• _Instruction_
Your task is to retype, word for word, the lines from the start of the data through the line holding "cabinet(1.005, 2.358, 'white". Do not include the pictures.

• _Data provided_
---

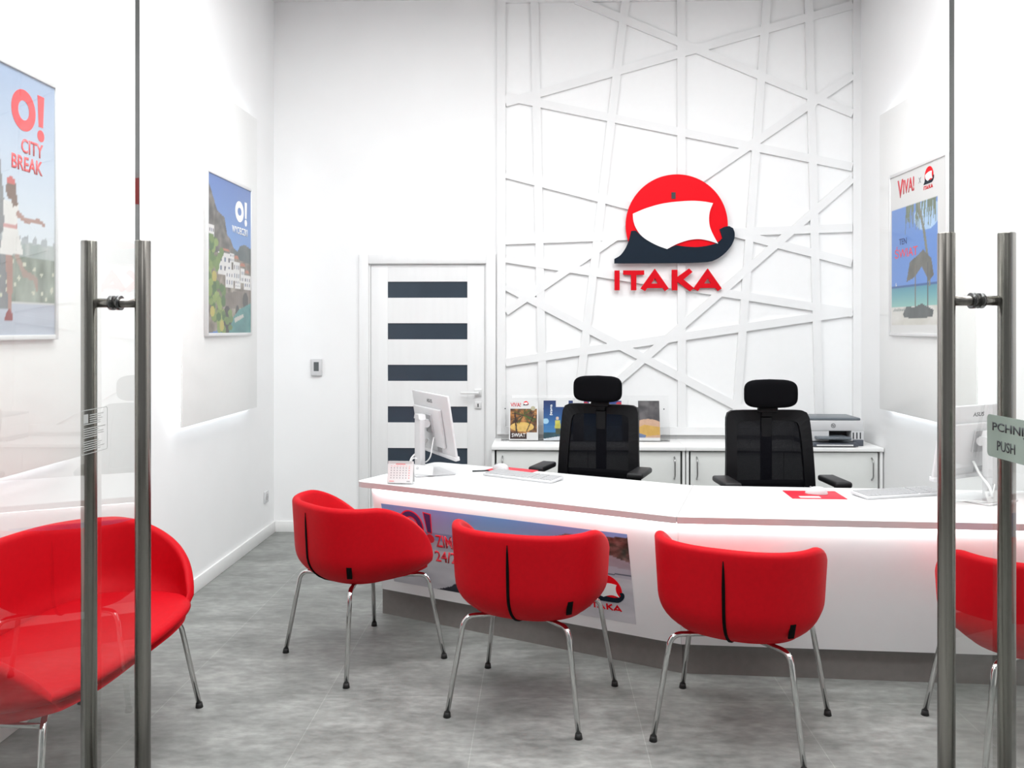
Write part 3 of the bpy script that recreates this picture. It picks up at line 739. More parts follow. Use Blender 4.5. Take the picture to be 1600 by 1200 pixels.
text('red_lettering', 'ZIMA', 0.068, 0.145, INKDR, counter, 0.432, -0.292, zf, bold=0.02, m=MF)
text('red_lettering', '24/25', 0.062, 0.165, INKDR, counter, 0.415, -0.375, zf, bold=0.02, m=MF)
ml = mini_logo(counter, 1.345, -0.405, 0.185, zf, True); ml.matrix_basis = MF

# ------------------------------------------------------------------ cabinets
CY0, CZT = 5.93, 0.722
def cabinet(x0, x1, label, left_gap=True, right_gap=True):
    t = thing('sideboard_cabinet', label, 'cabinet', (x0, CY0, 0), group='white sideboard cabinets')
    W = x1 - x0; DP = D - CY0 - 0.027
    MB(CABM).box(0.001, W - 0.001, 0, DP, CZT - 0.026, CZT, bev=0.002).build('top_board', t)
    c = MB(CABM)
    c.box(0.004, 0.022, 0.016, DP - 0.002, 0.0, CZT - 0.026).box(W - 0.022, W - 0.004, 0.016, DP - 0.002, 0, CZT - 0.026)
    c.box(0.022, W - 0.022, 0.03, DP - 0.002, 0.0, 0.06).box(0.022, W - 0.022, DP - 0.014, DP - 0.002, 0.06, CZT - 0.026)
    c.build('carcass', t)
    MB(DARKG).box(0.022, W - 0.022, 0.052, 0.055, 0.06, CZT - 0.026).build('gap_shade_sheet', t)  # dark sheet added behind the doors to paint the shade in their gaps
    dw = (W - 0.044 - 0.03) / 2
    for i in range(2):
        xa = 0.022 + 0.013 + i * (dw + 0.004)
        dd_ = MB(CABD).box(xa, xa + dw, 0.022 , 0.040, 0.064, CZT - 0.034, bev=0.0015).build('door', t)
        hx = xa + 0.042 if i == 0 else xa + dw - 0.042
        MB(SATIN).tube(smooth_path([(hx, 0.022, 0.50), (hx, -0.010, 0.52), (hx, -0.010, 0.63), (hx, 0.022, 0.65)], 0.03), 0.0055).build('handle', dd_)
    return t
cabinet(-0.345, 1.005, 'white two-door cabinet under the brochure rack')
cabinet(1.005, 2.358, 'white two-door cabinet under the printer beside right wall')

# ------------------------------------------------------------------ brochures in a clear rack
rack = thing('brochure_rack', 'clear acrylic rack holding four brochures on the left cabinet', 'brochure rack', (0, 6.20, CZT))
TL = R(-12)
RX0, RX1 = -0.290, 0.935
b = MB(ACRY, ACRE)
TM = Matrix.Translation((0, 0, 0.0045)) @ Matrix.Rotation(TL, 4, 'X')
b.box(RX0, RX1, 0.012, 0.015, 0.0, 0.335, m=TM)
b.build('back_sheet', rack)
b = MB(ACRY, ACRE)
b.box(RX0, RX1, -0.016, -0.013, 0.0, 0.11, m=TM); b.build('front_sheet', rack)
b = MB(ACRY, ACRE)
b.box(RX0, RX1, -0.016, 0.10, 0.0, 0.003); b.build('base_sheet', rack)
for xx in (RX0, -0.013, 0.30, 0.60, RX1 - 0.003):
    MB(ACRY).box(xx, xx + 0.003, -0.013, 0.012, 0.003, 0.14, m=TM).build('divider', rack)
for xx in (-0.262, 0.022, 0.90): MB(INKK).disc((xx, 0.0105, 0.235), 0.0045, 0.003, axis='Y').build('screw', rack, m=TM)
BR = Matrix.Translation((0, 6.20, CZT)) @ TM @ Matrix.Rotation(PI / 2, 4, 'X')
def brochure(x, wd, ht, paint, label):
    t = thing('brochure', label, 'brochure', mat=BR @ Matrix.Translation((x, 0.004, -0.008)), group='brochures in the clear rack')
    MB(PAPER).box(0, wd, 0, ht, 0, 0.010).build('page_block', t)
    paint.sheet('cover', wd, ht, t, 0, 0, 0.010, depth=0.001)
    return t
ZB = 0.0112
p = Paint(66, 90, (240, 240, 240)); m_ = (p.X > 0.05) & (p.X < 0.95) & (p.Y > 0.2) & (p.Y < 0.97)
p.fill(m_, (66, 40, 26), 40, (7, 9), c2=(190, 130, 70))
p.fill(m_ & (((p.X - 0.45) / 0.4) ** 2 + ((p.Y - 0.66) / 0.12) ** 2 < 1), (236, 196, 110), 25)
for k in range(30):
    a_ = rng.rand() * 2 * PI; p.line(0.5, 0.36, 0.5 + 0.45 * math.cos(a_), 0.40 + 0.2 * math.sin(a_), 0.02, (60 + 50 * rng.rand(), 56 + 50 * rng.rand(), 40))
p.line(0.2, 0.3, 0.28, 0.9, 0.05, (50, 30, 22)); p.line(0.85, 0.35, 0.6, 0.78, 0.03, (50, 30, 22))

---

• _Answer to this problem_
Write part 3 of the bpy script that recreates this picture. It picks up at line 739. More parts follow. Use Blender 4.5. Take the picture to be 1600 by 1200 pixels.
text('red_lettering', 'ZIMA', 0.068, 0.145, INKDR, counter, 0.432, -0.292, zf, bold=0.02, m=MF)
text('red_lettering', '24/25', 0.062, 0.165, INKDR, counter, 0.415, -0.375, zf, bold=0.02, m=MF)
ml = mini_logo(counter, 1.345, -0.405, 0.185, zf, True); ml.matrix_basis = MF

# ------------------------------------------------------------------ cabinets
CY0, CZT = 5.93, 0.722
def cabinet(x0, x1, label, left_gap=True, right_gap=True):
    t = thing('sideboard_cabinet', label, 'cabinet', (x0, CY0, 0), group='white sideboard cabinets')
    W = x1 - x0; DP = D - CY0 - 0.027
    MB(CABM).box(0.001, W - 0.001, 0, DP, CZT - 0.026, CZT, bev=0.002).build('top_board', t)
    c = MB(CABM)
    c.box(0.004, 0.022, 0.016, DP - 0.002, 0.0, CZT - 0.026).box(W - 0.022, W - 0.004, 0.016, DP - 0.002, 0, CZT - 0.026)
    c.box(0.022, W - 0.022, 0.03, DP - 0.002, 0.0, 0.06).box(0.022, W - 0.022, DP - 0.014, DP - 0.002, 0.06, CZT - 0.026)
    c.build('carcass', t)
    MB(DARKG).box(0.022, W - 0.022, 0.052, 0.055, 0.06, CZT - 0.026).build('gap_shade_sheet', t)  # dark sheet added behind the doors to paint the shade in their gaps
    dw = (W - 0.044 - 0.03) / 2
    for i in range(2):
        xa = 0.022 + 0.013 + i * (dw + 0.004)
        dd_ = MB(CABD).box(xa, xa + dw, 0.022 , 0.040, 0.064, CZT - 0.034, bev=0.0015).build('door', t)
        hx = xa + 0.042 if i == 0 else xa + dw - 0.042
        MB(SATIN).tube(smooth_path([(hx, 0.022, 0.50), (hx, -0.010, 0.52), (hx, -0.010, 0.63), (hx, 0.022, 0.65)], 0.03), 0.0055).build('handle', dd_)
    return t
cabinet(-0.345, 1.005, 'white two-door cabinet under the brochure rack')
cabinet(1.005, 2.358, 'white two-door cabinet under the printer beside right wall')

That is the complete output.